Die Bedingungen der Besatzung verändern die Menschen auf beiden Seiten. Odelia gehört einer sozialistischen Jugendbewegung an, und sie wünscht sich nichts sehnlicher als Frieden zwischen den beiden Völkern. Von sich selbst aber sagt sie: "Ich habe nie viel über Politik und den Konflikt hier geredet. Bis ich mich für dieses Buch hingesetzt und darüber nachgedacht habe, hatte ich keine Ahnung, daß ich all diese Gedanken und Ideen dazu habe." Das ist merkwürdig und zugleich aufschlußreich. Die sozialistischen Jugendbewegungen in Israel waren immer politisch motiviert, unter dem Gewicht eines kollektiven Rechtsrucks aber geben sie heute - das haben die letzten Wahlen auf dem linken Flügel deutlich gezeigt - einen Teil der eigenen Tradition preis.

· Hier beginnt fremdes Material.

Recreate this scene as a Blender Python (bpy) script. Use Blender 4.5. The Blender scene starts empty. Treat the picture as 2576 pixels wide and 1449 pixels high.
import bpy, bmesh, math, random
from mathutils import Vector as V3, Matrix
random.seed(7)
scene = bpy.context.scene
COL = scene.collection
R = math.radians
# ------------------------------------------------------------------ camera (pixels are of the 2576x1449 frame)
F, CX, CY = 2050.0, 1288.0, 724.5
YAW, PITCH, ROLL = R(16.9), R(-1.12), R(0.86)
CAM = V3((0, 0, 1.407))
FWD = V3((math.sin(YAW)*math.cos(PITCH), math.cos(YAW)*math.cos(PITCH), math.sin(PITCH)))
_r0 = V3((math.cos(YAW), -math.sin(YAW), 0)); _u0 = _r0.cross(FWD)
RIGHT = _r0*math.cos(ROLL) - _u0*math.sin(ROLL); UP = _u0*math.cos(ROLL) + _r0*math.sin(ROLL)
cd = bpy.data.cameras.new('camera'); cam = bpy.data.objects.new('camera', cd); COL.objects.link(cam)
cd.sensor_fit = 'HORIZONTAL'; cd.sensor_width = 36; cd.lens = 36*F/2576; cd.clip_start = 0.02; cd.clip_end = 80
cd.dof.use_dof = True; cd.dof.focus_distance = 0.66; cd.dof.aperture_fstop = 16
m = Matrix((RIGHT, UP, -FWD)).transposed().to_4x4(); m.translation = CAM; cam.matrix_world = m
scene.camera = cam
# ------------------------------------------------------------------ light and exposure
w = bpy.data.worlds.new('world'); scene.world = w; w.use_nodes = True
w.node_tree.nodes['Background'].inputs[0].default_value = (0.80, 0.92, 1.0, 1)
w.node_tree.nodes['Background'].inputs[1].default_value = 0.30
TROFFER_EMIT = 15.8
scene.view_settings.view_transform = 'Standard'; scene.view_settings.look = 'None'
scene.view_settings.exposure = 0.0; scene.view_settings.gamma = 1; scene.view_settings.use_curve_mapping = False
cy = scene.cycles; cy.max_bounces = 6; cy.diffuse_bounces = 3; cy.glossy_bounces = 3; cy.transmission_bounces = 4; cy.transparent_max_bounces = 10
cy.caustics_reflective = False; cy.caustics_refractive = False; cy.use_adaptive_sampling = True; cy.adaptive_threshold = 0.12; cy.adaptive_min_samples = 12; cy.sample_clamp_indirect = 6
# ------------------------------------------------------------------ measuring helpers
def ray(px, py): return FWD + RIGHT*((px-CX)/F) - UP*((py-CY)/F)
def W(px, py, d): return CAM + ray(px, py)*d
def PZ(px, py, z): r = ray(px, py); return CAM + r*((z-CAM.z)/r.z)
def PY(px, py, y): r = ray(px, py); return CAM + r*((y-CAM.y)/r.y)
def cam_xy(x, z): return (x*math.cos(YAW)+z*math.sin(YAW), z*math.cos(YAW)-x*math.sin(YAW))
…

"Das geht mir genauso", antwortet Amal: Auch ihr ist vieles erst während der Beteiligung an dem Buchprojekt klar geworden. Doch bei ihr hat das andere Gründe. Amal ist eine Muslimin, die nach den Traditionen ihrer Religion lebt - in den Gesprächen geht es auch um die Tatsache, daß sie mit achtzehn Jahren bereits verlobt ist. Der Austausch mit Odelia läßt den Leser an einem schwierigen Erkenntnisprozeß teilnehmen. "In der Schule brachte man uns bei", erzählt sie, "daß die ersten Zionisten sich überhaupt nicht um ihre Religion scherten, sondern nur an der Errichtung ihres Staates interessiert waren. Das ganze Gerede über den Tempel in Jerusalem und die Klagemauer erscheint mir ein wenig aufgesetzt." Amal macht hier einen schmerzlichen Widerspruch sichtbar. Gerade das israelische Friedenslager muß sich von den biblischen Prämissen des Zionismus lösen, wenn man weiterkommen will; doch genau das macht Amal jetzt als eine Schwachstelle der Gegenseite aus.
"Es war nicht der Beginn einer wunderbaren Freundschaft", sagt Sylke Tempel in ihrer Einleitung eher vorsichtig. Dennoch darf man dieses Buch als Musterbeispiel eines Vorgangs lesen, ohne den im Krisenherd Jerusalem nichts auszurichten ist. Nur das Gespräch der beiden (noch) fremden Seiten kann den Bewußtseinsprozeß in Gang setzen, der aller Veränderung eines unerträglichen Zustandes vorausgehen muß.
Amal und Odelia leisten dazu ihren Beitrag. Er ist ein wohltuendes Gegengewicht zu den aufgeregten Stimmen in anderen Jugendbüchern, etwa dem der jungen Randa Ghazy, die Palästina nur aus dem Fernsehen kennt (F.A.Z. vom 1. Februar) und einen sehr pessimistischen Ton anschlägt. Odelia Ainbinder und Amal Rifa'i geben dagegen einer leisen Hoffnung Raum.
JAKOB HESSING
Amal Rifa'i und Odelia Ainbinder, mit Sylke Tempel: "Wir wollen beide hier leben". Eine schwierige Freundschaft in Jerusalem. Rowohlt Verlag, Berlin 2003. 175 S., geb., 14,90 [Euro]. Ab 13 J.